## DATA EXTRACT
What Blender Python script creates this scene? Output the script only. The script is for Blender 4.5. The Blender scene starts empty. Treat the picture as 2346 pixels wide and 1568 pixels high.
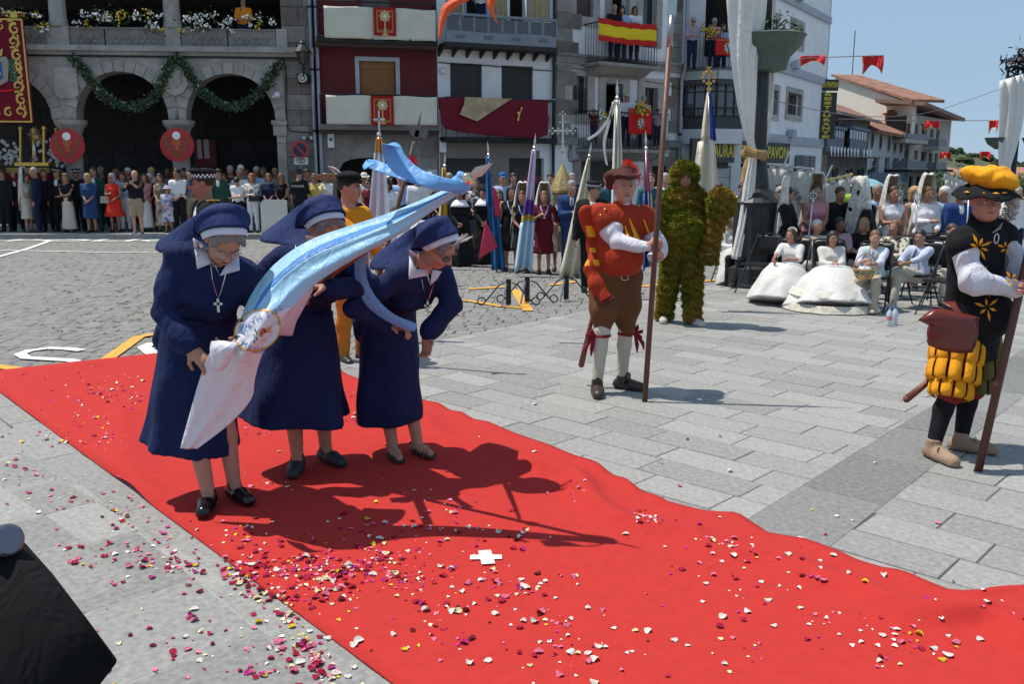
import bpy,bmesh,math,random
import numpy as np
from mathutils import Vector,Matrix,noise as mnoise
R=random.Random(7)
rad=math.radians
sc=bpy.context.scene
COL=sc.collection
# ---------------------------------------------------------------- camera, sky, sun, exposure
FPX,UC,VC=2040.0,1173.0,784.0
TH=math.atan(389/FPX);CH=1.75
cam_d=bpy.data.cameras.new('camera');cam=bpy.data.objects.new('camera',cam_d);COL.objects.link(cam)
cam_d.sensor_width=36;cam_d.lens=FPX/2346*36;cam_d.clip_start=.05;cam_d.clip_end=5000
cam.location=(0,0,CH);cam.rotation_euler=(math.pi/2-TH,0,0)
sc.camera=cam
SUN=Vector((-.40,.11,1)).normalized()
w=bpy.data.worlds.new('World');sc.world=w;w.use_nodes=True
wn=w.node_tree;wn.nodes.clear()
sky=wn.nodes.new('ShaderNodeTexSky');sky.sky_type='NISHITA';sky.sun_disc=False
sky.sun_elevation=math.asin(SUN.z);sky.sun_rotation=math.atan2(SUN.x,SUN.y)
sky.altitude=900;sky.air_density=1.0;sky.dust_density=.25;sky.ozone_density=1.6
bg=wn.nodes.new('ShaderNodeBackground');bg.inputs['Strength'].default_value=.062
wo=wn.nodes.new('ShaderNodeOutputWorld')
tn=wn.nodes.new('ShaderNodeVectorMath');tn.operation='MULTIPLY';tn.inputs[1].default_value=(.95,.98,1.02)
wn.links.new(sky.outputs[0],tn.inputs[0]);mxs=wn.nodes.new('ShaderNodeMix');mxs.data_type='RGBA';mxs.inputs[0].default_value=.74;mxs.inputs[7].default_value=(6.7,9.6,13.0,1)
wn.links.new(tn.outputs[0],mxs.inputs[6]);wn.links.new(mxs.outputs[2],bg.inputs[0]);wn.links.new(bg.outputs[0],wo.inputs[0])
sd=bpy.data.lights.new('sun','SUN');so=bpy.data.objects.new('sun',sd);COL.objects.link(so)
sd.energy=4.8;sd.angle=rad(.53);sd.color=(1,.93,.83)
so.rotation_euler=SUN.to_track_quat('Z','Y').to_euler()
so.location=(0,0,30)
sc.view_settings.view_transform='Standard';sc.view_settings.look='None'
sc.view_settings.exposure=0;sc.view_settings.gamma=1;sc.view_settings.use_curve_mapping=False
try:
 sc.cycles.max_bounces=6;sc.cycles.diffuse_bounces=3;sc.cycles.transparent_max_bounces=12
except Exception:pass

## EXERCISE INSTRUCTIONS
Leave out the pictures and print every line of the data exactly.

## EXPECTED ANSWER
What Blender Python script creates this scene? Output the script only. The script is for Blender 4.5. The Blender scene starts empty. Treat the picture as 2346 pixels wide and 1568 pixels high.
import bpy,bmesh,math,random
import numpy as np
from mathutils import Vector,Matrix,noise as mnoise
R=random.Random(7)
rad=math.radians
sc=bpy.context.scene
COL=sc.collection
# ---------------------------------------------------------------- camera, sky, sun, exposure
FPX,UC,VC=2040.0,1173.0,784.0
TH=math.atan(389/FPX);CH=1.75
cam_d=bpy.data.cameras.new('camera');cam=bpy.data.objects.new('camera',cam_d);COL.objects.link(cam)
cam_d.sensor_width=36;cam_d.lens=FPX/2346*36;cam_d.clip_start=.05;cam_d.clip_end=5000
cam.location=(0,0,CH);cam.rotation_euler=(math.pi/2-TH,0,0)
sc.camera=cam
SUN=Vector((-.40,.11,1)).normalized()
w=bpy.data.worlds.new('World');sc.world=w;w.use_nodes=True
wn=w.node_tree;wn.nodes.clear()
sky=wn.nodes.new('ShaderNodeTexSky');sky.sky_type='NISHITA';sky.sun_disc=False
sky.sun_elevation=math.asin(SUN.z);sky.sun_rotation=math.atan2(SUN.x,SUN.y)
sky.altitude=900;sky.air_density=1.0;sky.dust_density=.25;sky.ozone_density=1.6
bg=wn.nodes.new('ShaderNodeBackground');bg.inputs['Strength'].default_value=.062
wo=wn.nodes.new('ShaderNodeOutputWorld')
tn=wn.nodes.new('ShaderNodeVectorMath');tn.operation='MULTIPLY';tn.inputs[1].default_value=(.95,.98,1.02)
wn.links.new(sky.outputs[0],tn.inputs[0]);mxs=wn.nodes.new('ShaderNodeMix');mxs.data_type='RGBA';mxs.inputs[0].default_value=.74;mxs.inputs[7].default_value=(6.7,9.6,13.0,1)
wn.links.new(tn.outputs[0],mxs.inputs[6]);wn.links.new(mxs.outputs[2],bg.inputs[0]);wn.links.new(bg.outputs[0],wo.inputs[0])
sd=bpy.data.lights.new('sun','SUN');so=bpy.data.objects.new('sun',sd);COL.objects.link(so)
sd.energy=4.8;sd.angle=rad(.53);sd.color=(1,.93,.83)
so.rotation_euler=SUN.to_track_quat('Z','Y').to_euler()
so.location=(0,0,30)
sc.view_settings.view_transform='Standard';sc.view_settings.look='None'
sc.view_settings.exposure=0;sc.view_settings.gamma=1;sc.view_settings.use_curve_mapping=False
try:
 sc.cycles.max_bounces=6;sc.cycles.diffuse_bounces=3;sc.cycles.transparent_max_bounces=12
except Exception:pass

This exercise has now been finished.